Hoy, tercer domingo de mes, tenemos retiro en mi casa y, como es habitual, me toca predicar dos de las tres meditaciones. No me supone un gran esfuerzo. Con el paso del tiempo, hacer la oración en voz alta —en eso consiste dar una meditación— resulta cada día más fácil. Ya no me queda nada que aquella timidez de mis primeros años de sacerdote.
Hay sólo seis personas en el oratorio y todos nos conocemos bien. Ellos saben de memoria mis defectos; son testigos habituales de mis miserias y de los "triunfos" que uno se adjudica estúpidamente olvidando que el único vencedor de esas batallas es el Señor.
Los temarios de las meditaciones han cambiado muy poco en estos años. En el mes de octubre toca hablar de "Recomenzar", un título ambiguo que puede sonar estimulante cuando uno es joven o desalentador cuando se encamina hacia el final.
Ayer, mientras preparaba la meditación, pensé en esos cientos de miles de personas que huyen de la guerra, de la persecución o de la pobreza y desembarcan en pateras en nuestras costas o tratan de llegar a los países ricos de América del norte en busca de una nueva vida. Con frecuencia llegan sin nada. Han dejado atrás hasta su identidad. No quieren ser reconocidos para evitar que los devuelvan a su país de origen. Su documentación es el hambre, la miseria y quizá también la esperanza. Ellos sí que sueñan con "volver a empezar".

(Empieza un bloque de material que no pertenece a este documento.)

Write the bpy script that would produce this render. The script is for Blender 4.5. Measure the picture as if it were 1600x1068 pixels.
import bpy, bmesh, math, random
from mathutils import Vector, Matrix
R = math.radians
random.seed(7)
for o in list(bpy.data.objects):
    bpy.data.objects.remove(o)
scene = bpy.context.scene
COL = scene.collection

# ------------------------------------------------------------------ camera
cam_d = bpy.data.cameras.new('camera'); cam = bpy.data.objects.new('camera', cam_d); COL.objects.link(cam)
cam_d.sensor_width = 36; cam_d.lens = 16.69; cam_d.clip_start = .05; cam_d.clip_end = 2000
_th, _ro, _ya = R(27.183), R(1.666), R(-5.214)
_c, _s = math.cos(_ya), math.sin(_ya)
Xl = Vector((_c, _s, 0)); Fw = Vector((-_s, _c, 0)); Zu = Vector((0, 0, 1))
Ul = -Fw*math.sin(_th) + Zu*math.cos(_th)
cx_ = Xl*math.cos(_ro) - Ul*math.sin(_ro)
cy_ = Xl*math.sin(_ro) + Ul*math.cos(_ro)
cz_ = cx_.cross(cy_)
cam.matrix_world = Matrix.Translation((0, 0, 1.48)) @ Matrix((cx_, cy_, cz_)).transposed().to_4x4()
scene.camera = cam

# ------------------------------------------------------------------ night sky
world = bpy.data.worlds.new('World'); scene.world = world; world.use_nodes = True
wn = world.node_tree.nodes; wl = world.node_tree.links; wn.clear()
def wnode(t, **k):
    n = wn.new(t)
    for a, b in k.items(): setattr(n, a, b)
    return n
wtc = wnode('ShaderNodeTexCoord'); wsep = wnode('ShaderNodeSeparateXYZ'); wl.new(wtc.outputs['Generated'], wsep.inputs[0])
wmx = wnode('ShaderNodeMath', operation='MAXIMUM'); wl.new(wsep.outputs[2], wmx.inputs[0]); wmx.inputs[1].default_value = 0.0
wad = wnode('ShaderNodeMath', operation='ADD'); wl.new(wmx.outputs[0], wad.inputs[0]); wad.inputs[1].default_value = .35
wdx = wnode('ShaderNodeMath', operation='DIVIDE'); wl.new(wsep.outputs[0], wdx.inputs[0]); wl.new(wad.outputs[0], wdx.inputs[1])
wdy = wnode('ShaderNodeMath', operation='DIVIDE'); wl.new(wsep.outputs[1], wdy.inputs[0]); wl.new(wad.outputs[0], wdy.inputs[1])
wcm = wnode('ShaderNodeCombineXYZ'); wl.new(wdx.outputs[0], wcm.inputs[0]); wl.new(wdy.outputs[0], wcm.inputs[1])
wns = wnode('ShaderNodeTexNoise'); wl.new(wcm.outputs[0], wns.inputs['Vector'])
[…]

Me digo a mí mismo que "recomenzar" es una palabra tramposa, porque sólo se empieza una vez. Si tratamos de volver al punto de partida comprobamos que nada es como entonces. El paisaje de nuestros recuerdos ya no existe; la capacidad de entusiasmo se nos ha atrofiado; ya no tenemos la energía de entonces; y las ilusiones primeras se nos antojan quiméricas. Todo parece conducirnos al escepticismo, incluso al cinismo.
Y, sin embargo, en la vida espiritual siempre es posible recomenzar. San Juan, en el Apocalipsis, lo proclama con claridad:
—Yo hago nuevas todas las cosas.
Habla el Apóstol de los nuevos Cielos y la nueva tierra que Dios nos prepara al final de los tiempos; pero también ahora podemos experimentar esa renovación total de la que habla la Escritura. En el Sacramento de la Penitencia no sólo se nos perdonan los pecados; también se curan las heridas, se rejuvenece el alma y la Gracia Santificante nos regala una nueva vida. Volvemos, de verdad, al kilómetro cero, y podemos decir al Señor:
—¡Ahora empiezo! Estoy dispuesto a luchar como el primer día. Ayúdame a recordar mis viejas caídas sólo para pedirte perdón otra vez, no para angustiarme pensando que no tengo remedio.